Youngsters are to commemorate a pupil from their school on Armistice Day who was killed on the Western Front almost 100 years ago.

They unveil a memorial in the playground at east London’s Morpeth Secondary in Bethnal Green on Monday in tribute to Walter Gillings.

There used to be a memorial to the school’s first former pupil to be killed in the First World War.

But it was destroyed, ironically, when the school was hit in the Blitz during the Second World War 25 years later.

The new memorial is being unveiled at 11am to mark Armistice Day in 1918, when the guns fell silent at the 11th hour on the 11th day of the 11th month.

Walter Gillings was just 20 when he was killed at Passendaele on June 7, 1917, a lance corporal in the London Regiment, 10th Company Machine Gun Corps.

He was born in 1896 in Mile End to John and Alice Gillings and went to Portman Place Boys’ school, now part of of Morpeth, then left at 14. His father was a fish curer by trade, which had been the family’s occupation for several generations, the school has discovered.

History GCSE students at the school are going on a trip at the weekend to Passendaele in southern Belgium, where Walter was killed 96 years ago.

“Walter clearly excelled in his fighting prowess because he was taken into the elite 10th company Machine Gun Corps,” Morpeth’s Head of History Tom Smith said.

“But he was killed in action at Ypres on the first day of the Battle of Messines.
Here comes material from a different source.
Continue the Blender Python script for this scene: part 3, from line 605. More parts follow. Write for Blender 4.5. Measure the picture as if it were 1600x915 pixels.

The British were trying to retake the high ground held by the German invaders on the Ypres salient and force them out of Belgium.

“Walter would likely have been sent forward to capture the German machine guns.”

But the toll was heavy as one of the fiercest battles of the Great War opened.

“The Machine Gun Corp suffered appalling casualties,” Tom explained. “They had 12,500 killed in the war, earning the Corp the nickname the ‘suicide club’.”

Walter’s body was never found. He is commemorated on Belgium’s Menin Gate Memorial to the Missing in Ypres, which has nearly 55,000 names inscribed.

All traffic through the gate is stopped each night at 8pm for a small remembrance service, in thanks to British and Empire forces defending Ypres which prevented the Germans conquering the whole of Belgium—the Allies kept a small corner of Belgium free of Occupation.

“Ypres never fell—and it was thanks to men like Walter,” Tom added.

“The Ypres remembrance service has been held 365 days a year since 1927. The only interruption was the five years of Nazi German occupation during the Second World War.”

Morpeth pupils are to read out memorial poems at Monday’s unveiling, including ‘Known Unto God’ by 16-year-old Sandy Elliot who got an A* in History GCSE when he was just 14. His poem is about unknown fallen worriers like Walter Gillings who have no grave.